La Corte d’Appello di Roma, con decreto del 1.3.16, fa il punto su un tema da sempre tra i più accesi del diritto di famiglia: vale a dire il mutamento delle condizioni economiche del coniuge e il relativo diritto al mantenimento.
Nel caso specifico la (ex) moglie chiedeva la revisione dell’accordo di separazione, sotto forma di aumento del mantenimento da parte dell’(ex) marito, adducendo un peggioramento delle sue condizioni economiche, e ciò sulla base di due punti:

  • di essere disoccupata;
  • di aver lasciato l’abitazione precedente in quanto non poteva sostenere i canoni di locazione e di essere andata a convivere con il nuovo compagno.

Con specifico riferimento al secondo profilo, i Giudici di Appello di Roma hanno lucidamente osservato che il fatto per cui la donna abbia intrapreso una nuova convivenza more uxorio, rinunciando a pagare i canoni di locazione del proprio appartamento, nel caso specifico, costituisse non un peggioramento delle condizioni economiche, bensì al contrario (e naturalmente) un evidente miglioramento, tale da giustificare, inevitabilmente, il rigetto del ricorso.
Senza contare che già di per sé, una nuova convivenza more uxorio può valere a escludere il riconoscimento dell’assegno di mantenimento come da giurisprudenza di legittimità consolidata (Cass. 6855/15; Cass. 17195/11).
A  ciò si aggiunga che, nel caso specifico, non è stata ritenuta di per sé sufficiente la dichiarazione, da parte della ricorrente, circa il suo stato disoccupazionale.
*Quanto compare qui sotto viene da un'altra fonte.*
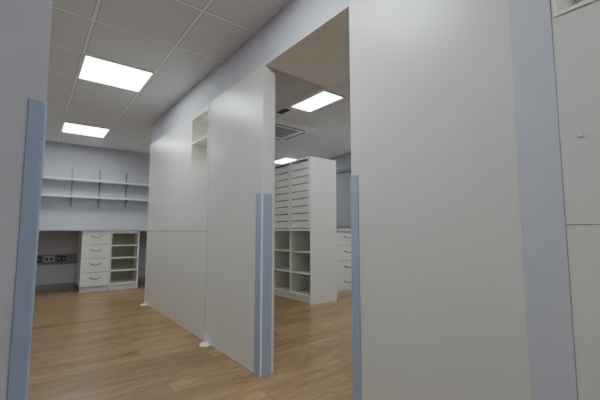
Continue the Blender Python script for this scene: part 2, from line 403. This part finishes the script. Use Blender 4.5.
# ------------------------------------------------------------ tall storage unit in other room
x0, x1, ya, yb_, top = 3.05, 3.54, 3.66, 4.63, 2.05
ym = (ya+yb_)/2; t = .02
e = thing('tall_storage_unit', ((x0+x1)/2, ym, 0), 'tall white storage unit, tray racks above open pigeonholes', 'cabinet')
part(e, boxes('body', [(x0, x1, ya, ya+t, 0, top), (x0, x1, yb_-t, yb_, 0, top), (x1-t, x1, ya+t, yb_-t, .09, top),
                      (x0, x1-t, ya+t, yb_-t, top-t, top), (x0, x1-t, ya+t, yb_-t, .09, .11),
                      (x0, x1-t, ym-t/2, ym+t/2, .11, top-t), (x0+.03, x0+.05, ya+t, yb_-t, 0, .09)], M_CAB))
part(e, boxes('counter_shelf', [(x0-.01, x1-t, ya+t, ym-t/2, 1.0, 1.035), (x0-.01, x1-t, ym+t/2, yb_-t, 1.0, 1.035)], M_CAB))
for (a0, a1) in ((ya+t, ym-t/2), (ym+t/2, yb_-t)):
    part(e, boxes('back_panel', [(x1-t-.006, x1-t, a0, a1, .11, 1.0)], M_CABIN), 'cream olive back panel')
    for z in (.40, .70):
        part(e, boxes('shelf', [(x0+.005, x1-.03, a0, a1, z-.009, z+.009)], M_CAB))
    for k in range(9):
        z = 1.045+k*.107
        part(e, boxes('tray', [(x0+.004, x0+.012, a0+.03, a1-.03, z, z+.095), (x0+.012, x1-.05, a0+.03, a1-.03, z, z+.006),
                              (x0+.012, x1-.05, a0+.03, a0+.036, z+.006, z+.095), (x0+.012, x1-.05, a1-.036, a1-.03, z+.006, z+.095),
                              (x0+.012, x0+.05, a0+.036, a1-.036, z+.089, z+.095)], M_WHITEPL), 'white plastic pull-out tray')
    part(e, boxes('runner_rail', [(x0-.004, x0+.02, a0, a0+.028, 1.035, top-t), (x0-.004, x0+.02, a1-.028, a1, 1.035, top-t)], M_CAB))

# counter with drawers next to it
drawer_unit(3.58, 4.22, 3.78, 4.36, CT, 'white four-drawer base cabinet beside tall storage unit')
drawer_unit(4.225, 4.86, 3.78, 4.36, CT, 'white four-drawer base cabinet near window blind')
tag(boxes('worktop', [(3.57, 4.99, 3.76, 4.37, CT+.001, CT+.036)], M_TOP, .003), 'short pale worktop over drawer cabinets by tall unit', 'worktop')
# blind on window
struct(boxes('window_1', [(XR-.02, XR-.002, 3.9, 5.6, 1.08, 2.12)], M_CAB), 'white window frame behind blind')
e = thing('roller_blind', (XR-.05, 4.75, 1.06), 'closed grey roller blind on the window', 'blind')
part(e, boxes('blind_fabric', [(XR-.032, XR-.029, 3.88, 5.62, 1.08, 2.2)], M_BLIND))
part(e, boxes('bottom_bar', [(XR-.038, XR-.024, 3.88, 5.62, 1.06, 1.08)], M_GREYMET, .003))
part(e, boxes('cassette', [(XR-.07, XR-.002, 3.86, 5.64, 2.2, 2.27)], M_BLIND, .004))

# small knob on nearest panel
bm = bmesh.new()
bmesh.ops.create_cone(bm, cap_ends=True, segments=20, radius1=.008, radius2=.006, depth=.006, matrix=Matrix.Rotation(-math.pi/2, 4, 'Y'))
struct(finish('trim_11', bm, (XW-.002, .280, 1.29), M_PANEL), 'small round white cap on off-white wall panel')

# ------------------------------------------------------------ camera
cam = bpy.data.cameras.new('camera'); co = bpy.data.objects.new('camera', cam); COL.objects.link(co)
cam.sensor_width = 36; cam.lens = 343/600*36; cam.clip_start = .02
th = math.radians(38.0); ph = math.radians(5.16)
f = Vector((math.sin(th)*math.cos(ph), math.cos(th)*math.cos(ph), math.sin(ph)))
co.rotation_mode = 'QUATERNION'
co.rotation_quaternion = f.to_track_quat('-Z', 'Y')
co.location = (0, 0, 1.0)
scene.camera = co
w = bpy.data.worlds.new('world'); scene.world = w; w.use_nodes = True
w.node_tree.nodes['Background'].inputs[0].default_value = (.5, .55, .65, 1)
w.node_tree.nodes['Background'].inputs[1].default_value = .05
A riguardo, si ricorda, per completezza, che con più arresti gli Ermellini hanno chiarito che lo stato disoccupazionale del coniuge di per sé non giustifica la persistenza (tanto meno un aumento) del mantenimento, ove dovuto a monte, da parte del coniuge avente reddito; ciò si ha quando, ad esempio, lo stato di inerzia occupazionale sia dovuto a una “pigrizia tendenziale” del soggetto a non adoperarsi per trovare una nuova occupazione (cfr. ex multis, Cass. 24324/15).